The seeds of Neo-Paganism which had again lain dormant for three generations took root in such fertile soil, and emerged once more into the light, to be joined in the '70s by the heirs of Wicca, the last vestiges of the Old Religion of Europe. The New Religion is still very much Paganism, for its inspiration and orientation today is based, as was that of its predecessors, upon an understanding and relationship of Humanity within the larger perspective of Life, Nature and the Universe.
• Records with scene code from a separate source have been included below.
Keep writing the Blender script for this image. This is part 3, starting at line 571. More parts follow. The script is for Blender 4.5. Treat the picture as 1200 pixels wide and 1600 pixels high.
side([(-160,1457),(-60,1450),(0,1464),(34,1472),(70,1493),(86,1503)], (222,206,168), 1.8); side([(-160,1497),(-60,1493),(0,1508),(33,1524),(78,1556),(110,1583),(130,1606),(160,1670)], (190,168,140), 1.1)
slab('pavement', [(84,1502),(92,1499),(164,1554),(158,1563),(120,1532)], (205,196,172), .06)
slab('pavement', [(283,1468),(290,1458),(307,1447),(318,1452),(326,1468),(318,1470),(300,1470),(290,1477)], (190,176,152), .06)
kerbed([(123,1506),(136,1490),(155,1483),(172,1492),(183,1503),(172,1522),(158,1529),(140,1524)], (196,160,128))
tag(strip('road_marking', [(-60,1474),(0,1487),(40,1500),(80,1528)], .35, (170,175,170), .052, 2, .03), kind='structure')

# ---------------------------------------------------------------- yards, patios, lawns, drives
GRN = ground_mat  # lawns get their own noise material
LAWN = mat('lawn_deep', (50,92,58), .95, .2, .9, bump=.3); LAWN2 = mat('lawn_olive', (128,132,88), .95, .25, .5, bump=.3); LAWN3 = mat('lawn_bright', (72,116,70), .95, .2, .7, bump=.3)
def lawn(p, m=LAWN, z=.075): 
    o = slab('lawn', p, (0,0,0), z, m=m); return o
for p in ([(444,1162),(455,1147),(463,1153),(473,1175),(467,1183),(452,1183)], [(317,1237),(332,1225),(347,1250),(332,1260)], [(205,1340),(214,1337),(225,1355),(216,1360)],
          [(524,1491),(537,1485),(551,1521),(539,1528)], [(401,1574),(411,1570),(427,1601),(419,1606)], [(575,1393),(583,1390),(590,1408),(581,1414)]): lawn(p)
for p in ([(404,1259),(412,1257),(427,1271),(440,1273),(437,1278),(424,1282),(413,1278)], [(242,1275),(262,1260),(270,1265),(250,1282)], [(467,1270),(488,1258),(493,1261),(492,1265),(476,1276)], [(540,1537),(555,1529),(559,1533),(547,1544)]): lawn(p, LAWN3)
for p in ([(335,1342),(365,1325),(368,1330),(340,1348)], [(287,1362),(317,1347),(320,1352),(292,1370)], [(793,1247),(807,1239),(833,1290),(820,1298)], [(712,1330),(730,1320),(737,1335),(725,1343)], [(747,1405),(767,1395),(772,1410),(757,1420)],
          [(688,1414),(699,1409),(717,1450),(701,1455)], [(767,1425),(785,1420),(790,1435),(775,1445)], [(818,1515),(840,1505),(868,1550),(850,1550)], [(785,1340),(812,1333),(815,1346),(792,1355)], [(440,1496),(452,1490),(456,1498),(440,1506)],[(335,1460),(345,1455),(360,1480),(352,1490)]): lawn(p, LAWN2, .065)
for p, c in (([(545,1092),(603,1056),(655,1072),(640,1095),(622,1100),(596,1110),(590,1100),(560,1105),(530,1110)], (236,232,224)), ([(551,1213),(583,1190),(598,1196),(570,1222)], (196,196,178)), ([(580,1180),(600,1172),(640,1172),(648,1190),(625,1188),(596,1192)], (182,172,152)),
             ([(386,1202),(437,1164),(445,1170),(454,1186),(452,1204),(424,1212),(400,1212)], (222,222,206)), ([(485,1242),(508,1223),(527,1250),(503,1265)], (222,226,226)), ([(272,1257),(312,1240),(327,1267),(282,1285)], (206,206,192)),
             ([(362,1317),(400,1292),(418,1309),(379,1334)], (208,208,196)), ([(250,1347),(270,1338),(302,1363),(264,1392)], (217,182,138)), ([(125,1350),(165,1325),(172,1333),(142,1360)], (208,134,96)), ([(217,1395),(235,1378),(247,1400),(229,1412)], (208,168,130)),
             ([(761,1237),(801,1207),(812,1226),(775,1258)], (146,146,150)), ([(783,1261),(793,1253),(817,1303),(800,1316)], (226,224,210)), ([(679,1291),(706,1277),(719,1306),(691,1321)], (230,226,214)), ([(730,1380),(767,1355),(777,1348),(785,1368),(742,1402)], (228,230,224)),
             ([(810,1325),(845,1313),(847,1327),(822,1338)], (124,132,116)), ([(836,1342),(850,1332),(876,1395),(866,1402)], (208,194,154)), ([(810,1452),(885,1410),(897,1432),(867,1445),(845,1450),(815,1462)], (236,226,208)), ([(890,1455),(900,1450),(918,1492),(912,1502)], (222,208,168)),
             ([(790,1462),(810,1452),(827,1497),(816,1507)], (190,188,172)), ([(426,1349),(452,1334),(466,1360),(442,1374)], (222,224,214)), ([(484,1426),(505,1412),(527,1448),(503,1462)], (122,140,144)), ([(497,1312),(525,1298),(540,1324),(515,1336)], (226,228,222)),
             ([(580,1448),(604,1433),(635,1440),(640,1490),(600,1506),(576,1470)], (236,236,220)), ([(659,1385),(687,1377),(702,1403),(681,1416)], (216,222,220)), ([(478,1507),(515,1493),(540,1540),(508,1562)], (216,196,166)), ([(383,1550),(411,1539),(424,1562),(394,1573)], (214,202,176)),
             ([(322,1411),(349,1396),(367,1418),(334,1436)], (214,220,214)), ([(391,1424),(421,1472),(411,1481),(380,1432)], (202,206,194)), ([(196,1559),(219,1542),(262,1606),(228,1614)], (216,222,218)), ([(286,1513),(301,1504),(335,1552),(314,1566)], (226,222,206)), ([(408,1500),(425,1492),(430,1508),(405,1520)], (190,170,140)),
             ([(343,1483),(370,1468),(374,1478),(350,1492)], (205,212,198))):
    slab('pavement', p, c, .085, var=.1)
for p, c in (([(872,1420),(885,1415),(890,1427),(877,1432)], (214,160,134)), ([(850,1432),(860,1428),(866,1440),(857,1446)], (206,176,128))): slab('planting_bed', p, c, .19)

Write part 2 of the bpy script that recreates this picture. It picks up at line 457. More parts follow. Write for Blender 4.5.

Fred Adams of Feraferia coined the term "eco-psychic" to describe the type of awareness that permeates the New Religion.
Revealed religions, especially of the monotheistic variety, tend to see man as a special creation, exalted above all Nature, and the epitome of God's handiwork. Thus the Biblical injunction to Man to "have dominion over all the Earth" is not seen by Judeo-Christians as outrageously presumptuous; nor is God's destruction of all life on Earth in the legend of the Deluge seen as insanely immoral ecocide. Both God and Man are considered to have a "divine right" to desecrate the Earth at their pleasure. This is in direct opposition to the view of Paganism, which sees humanity's duty not to conquer Nature, but to live in harmony and stewardship with Her. Every revealed religion claims to have its own direct pipeline to the Divinity, and its own essential precepts from direct, unassailable revelation. Neo-Pagans, on the other hand, have outgrown egotistical and temperamental gods, and expect no intervention from some Big Daddy in the Sky to solve the problems of our times. Instead, we look to Nature (through the clear glass of ecology) for inspiration and direction, and to ourselves as the instrumentality for all that needs to be done.